* Begin DATA PROVIDED *

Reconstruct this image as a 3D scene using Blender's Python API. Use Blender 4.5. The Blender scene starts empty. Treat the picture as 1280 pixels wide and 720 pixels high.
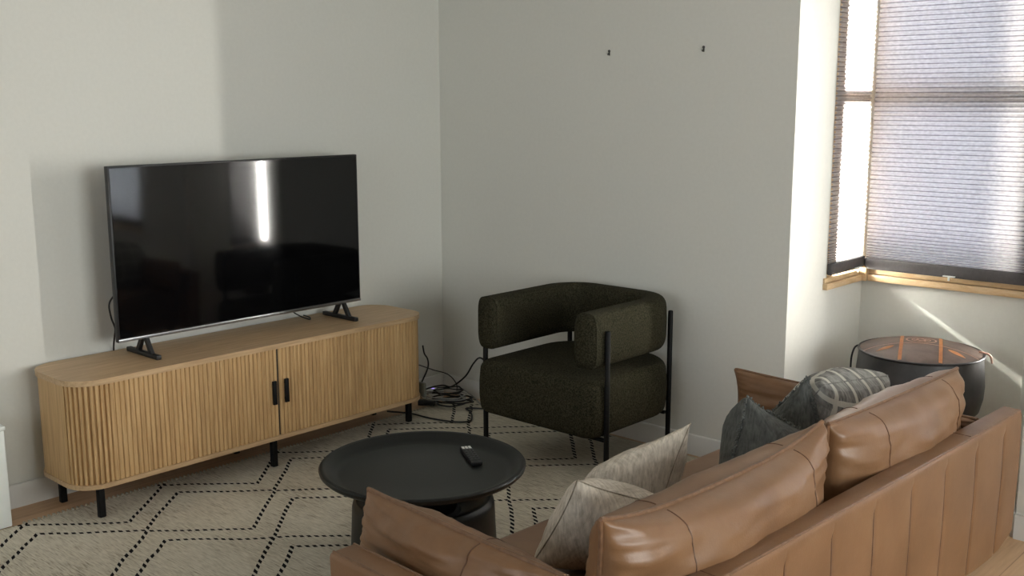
import bpy, bmesh, math, random
from mathutils import Vector, Matrix, noise
random.seed(7)
PI = math.pi
COL = bpy.context.scene.collection

# ------------------------------------------------------------------ helpers
def link(name, mesh, parent=None, loc=(0, 0, 0), rotz=0.0):
    o = bpy.data.objects.new(name, mesh)
    COL.objects.link(o)
    o.location = loc
    o.rotation_euler = (0, 0, rotz)
    if parent is not None:
        o.parent = parent
    return o

def tag(o, label, cat, group=None):
    o['label'] = label
    o['category'] = cat
    if group:
        o['group'] = group
    return o

def thing(name, label, cat, loc=(0, 0, 0), rotz=0.0, group=None):
    o = link(name, None, None, loc, rotz)
    return tag(o, label, cat, group)

def obj(name, bm, mat, parent=None, loc=(0, 0, 0), rotz=0.0, smooth=True, angle=40):
    me = bpy.data.meshes.new(name)
    bmesh.ops.recalc_face_normals(bm, faces=bm.faces)
    bm.to_mesh(me)
    bm.free()
    if mat is not None:
        me.materials.append(mat)
    if smooth:
        for p in me.polygons:
            p.use_smooth = True
        try:
            me.set_sharp_from_angle(angle=math.radians(angle))
        except Exception:
            pass
    return link(name, me, parent, loc, rotz)

def struct(name, bm, mat, **k):
    o = obj(name, bm, mat, **k)
    o['kind'] = 'structure'
    return o

def add_box(bm, x0, x1, y0, y1, z0, z1, bev=0.0, seg=2):
    vs = [bm.verts.new((x, y, z)) for x in (x0, x1) for y in (y0, y1) for z in (z0, z1)]
    F = [(0, 1, 3, 2), (4, 6, 7, 5), (0, 4, 5, 1), (2, 3, 7, 6), (0, 2, 6, 4), (1, 5, 7, 3)]
    fs = [bm.faces.new([vs[i] for i in f]) for f in F]
    if bev > 0:
        es = list({e for f in fs for e in f.edges})
        bmesh.ops.bevel(bm, geom=es, offset=bev, segments=seg, profile=0.5, affect='EDGES')
    return bm

def box(*a, **k):
    return add_box(bmesh.new(), *a, **k)

def smooth_pts(pts, n=8):
    pts = [Vector(p) for p in pts]
    if len(pts) < 3:
        return pts
    out = []
    for i in range(len(pts) - 1):
        p0 = pts[max(i - 1, 0)]; p1 = pts[i]; p2 = pts[i + 1]; p3 = pts[min(i + 2, len(pts) - 1)]
        for k in range(n):
            t = k / n
            out.append(0.5 * ((2 * p1) + (p2 - p0) * t + (2 * p0 - 5 * p1 + 4 * p2 - p3) * t * t
                              + (3 * p1 - p0 - 3 * p2 + p3) * t ** 3))
    out.append(pts[-1])
    return out

def add_tube(bm, pts, r, seg=8, caps=True, radii=None):
    pts = [Vector(p) for p in pts]
    rings = []
    up = None
    for i, p in enumerate(pts):
        t = (pts[min(i + 1, len(pts) - 1)] - pts[max(i - 1, 0)])
        if t.length < 1e-9:
            t = Vector((0, 0, 1))
        t.normalize()
        if up is None:
            up = t.orthogonal().normalized()
        else:
            up = (up - t * up.dot(t))
            up = up.normalized() if up.length > 1e-6 else t.orthogonal().normalized()
        b = t.cross(up)
        rr = radii[i] if radii else r
        rings.append([bm.verts.new(p + (up * math.cos(2 * PI * k / seg) + b * math.sin(2 * PI * k / seg)) * rr) for k in range(seg)])
    for a, c in zip(rings, rings[1:]):
        for k in range(seg):
            bm.faces.new((a[k], a[(k + 1) % seg], c[(k + 1) % seg], c[k]))
    if caps:
        bm.faces.new(list(reversed(rings[0])))
        bm.faces.new(rings[-1])
    return bm

def tube(pts, r, seg=8, smooth=0, **k):
    if smooth:
        pts = smooth_pts(pts, smooth)
    return add_tube(bmesh.new(), pts, r, seg, **k)

def add_lathe(bm, prof, seg=48, cx=0, cy=0):
    rings = []
    for r, z in prof:
        if r < 1e-6:
            rings.append([bm.verts.new((cx, cy, z))])
        else:
            rings.append([bm.verts.new((cx + r * math.cos(2 * PI * k / seg), cy + r * math.sin(2 * PI * k / seg), z)) for k in range(seg)])
    for a, c in zip(rings, rings[1:]):
        if len(a) == 1 and len(c) == 1:
            continue
        for k in range(seg):
            k2 = (k + 1) % seg
            if len(a) == 1:
                bm.faces.new((a[0], c[k2], c[k]))
            elif len(c) == 1:
                bm.faces.new((a[k], a[k2], c[0]))
            else:
                bm.faces.new((a[k], a[k2], c[k2], c[k]))
    return bm

def add_prism(bm, outline, z0, z1, bev=0.0):
    a = [bm.verts.new((x, y, z0)) for x, y in outline]
    b = [bm.verts.new((x, y, z1)) for x, y in outline]
    n = len(outline)
    f0 = bm.faces.new(list(reversed(a))); f1 = bm.faces.new(b)
    for i in range(n):
        bm.faces.new((a[i], a[(i + 1) % n], b[(i + 1) % n], b[i]))
    if bev > 0:
        es = list(f0.edges) + list(f1.edges)
        bmesh.ops.bevel(bm, geom=es, offset=bev, segments=2, profile=0.5, affect='EDGES')
    return bm

def rrect(x0, x1, y0, y1, r, n=8):
    """rounded rectangle outline; r one radius or four (x1y1, x0y1, x0y0, x1y0)"""
    if not isinstance(r, (tuple, list)):
        r = (r,) * 4
    out = []
    for (cx, cy, sx, sy, a0, rr) in ((x1, y1, -1, -1, 0, r[0]), (x0, y1, 1, -1, 90, r[1]), (x0, y0, 1, 1, 180, r[2]), (x1, y0, -1, 1, 270, r[3])):
        for k in range(n + 1):
            a = math.radians(a0 + 90 * k / n)
            out.append((cx + sx * rr + rr * math.cos(a), cy + sy * rr + rr * math.sin(a)))
    return out

# ------------------------------------------------------------------ materials
def new_mat(name):
    m = bpy.data.materials.new(name)
    m.use_nodes = True
    nt = m.node_tree
    b = nt.nodes['Principled BSDF']
    return m, nt, b

def N(nt, kind, **k):
    n = nt.nodes.new(kind)
    for a, v in k.items():
        if a.startswith('i_'):
            n.inputs[a[2:].replace('_', ' ')].default_value = v
        else:
            setattr(n, a, v)
    return n

def ramp(nt, stops):
    r = nt.nodes.new('ShaderNodeValToRGB')
    e = r.color_ramp.elements
    e[0].position, e[0].color = stops[0][0], (*stops[0][1], 1)
    e[1].position, e[1].color = stops[-1][0], (*stops[-1][1], 1)
    for p, c in stops[1:-1]:
        x = e.new(p); x.color = (*c, 1)
    return r

def coords(nt, scale=(1, 1, 1), kind='Object', rot=(0, 0, 0)):
    tc = nt.nodes.new('ShaderNodeTexCoord')
    mp = nt.nodes.new('ShaderNodeMapping')
    mp.inputs['Scale'].default_value = scale
    mp.inputs['Rotation'].default_value = rot
    nt.links.new(tc.outputs[kind], mp.inputs['Vector'])
    return mp.outputs['Vector']

def bump(nt, b, height, strength=0.3, dist=0.01):
    bp = nt.nodes.new('ShaderNodeBump')
    bp.inputs['Strength'].default_value = strength
    bp.inputs['Distance'].default_value = dist
    nt.links.new(height, bp.inputs['Height'])
    nt.links.new(bp.outputs['Normal'], b.inputs['Normal'])

def noise_mat(name, c1, c2, scale=(40, 40, 40), rough=0.6, bstr=0.2, bdist=0.004, detail=6, spec=0.5, metallic=0.0, lo=0.35, hi=0.65, sheen=0.0):
    m, nt, b = new_mat(name)
    v = coords(nt, scale)
    n = N(nt, 'ShaderNodeTexNoise', i_Scale=1.0, i_Detail=detail, i_Roughness=0.6)
    nt.links.new(v, n.inputs['Vector'])
    r = ramp(nt, [(lo, c1), (hi, c2)])
    nt.links.new(n.outputs['Fac'], r.inputs['Fac'])
    nt.links.new(r.outputs['Color'], b.inputs['Base Color'])
    b.inputs['Roughness'].default_value = rough
    b.inputs['Metallic'].default_value = metallic
    b.inputs['Specular IOR Level'].default_value = spec
    if sheen:
        b.inputs['Sheen Weight'].default_value = sheen
    if bstr:
        bump(nt, b, n.outputs['Fac'], bstr, bdist)
    return m

WALL = noise_mat('wall_paint', (.70, .695, .64), (.72, .715, .66), (60, 60, 60), .75, .12, .002, spec=.25)
TRIM = noise_mat('trim_paint', (.74, .735, .70), (.76, .755, .72), (30, 30, 30), .45, .05, .001)
CEIL = noise_mat('ceiling_paint', (.74, .735, .71), (.76, .755, .73), (30, 30, 30), .8, .05, .001)
BLACKMETAL = noise_mat('black_metal', (.004, .004, .004), (.008, .008, .008), (90, 90, 90), .55, .05, .0005, spec=.2)
BLACKPLASTIC = noise_mat('black_plastic', (.006, .006, .007), (.011, .011, .012), (70, 70, 70), .45, .05, .0005)
TABLEBLACK = noise_mat('matte_black_table', (.006, .0068, .0062), (.010, .011, .010), (160, 160, 160), .40, .08, .0006, spec=.32)
BOUCLE = noise_mat('green_boucle', (.013, .012, .0065), (.055, .050, .030), (170, 170, 170), .95, .7, .004, detail=3, spec=.1)
CABLEBLACK = noise_mat('cable_black', (.008, .008, .008), (.015, .015, .015), (50, 50, 50), .5, 0)
CABLEGREY = noise_mat('cable_grey', (.30, .30, .28), (.36, .36, .34), (50, 50, 50), .5, 0)
WHITEPLASTIC = noise_mat('white_plastic', (.82, .86, .83), (.86, .89, .86), (20, 20, 20), .35, 0)
SILVER = noise_mat('silver_trim', (.35, .35, .36), (.42, .42, .43), (60, 60, 60), .3, 0, metallic=1.0)
DARKRAIL = noise_mat('charcoal_rail', (.05, .045, .047), (.065, .06, .06), (60, 60, 60), .6, .1, .001)
CLEARGREY = noise_mat('grey_guard', (.16, .17, .14), (.2, .21, .18), (40, 40, 40), .4, 0)
NAIL = noise_mat('nail_steel', (.06, .06, .055), (.12, .12, .11), (90, 90, 90), .4, 0, metallic=.6)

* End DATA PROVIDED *

Return, unchanged, the lines from the first line of the material through the line that holds "COL = bpy.context.scene.collection", inclusive, omitting pictures.

### EXERCISE RESULT
Reconstruct this image as a 3D scene using Blender's Python API. Use Blender 4.5. The Blender scene starts empty. Treat the picture as 1280 pixels wide and 720 pixels high.
import bpy, bmesh, math, random
from mathutils import Vector, Matrix, noise
random.seed(7)
PI = math.pi
COL = bpy.context.scene.collection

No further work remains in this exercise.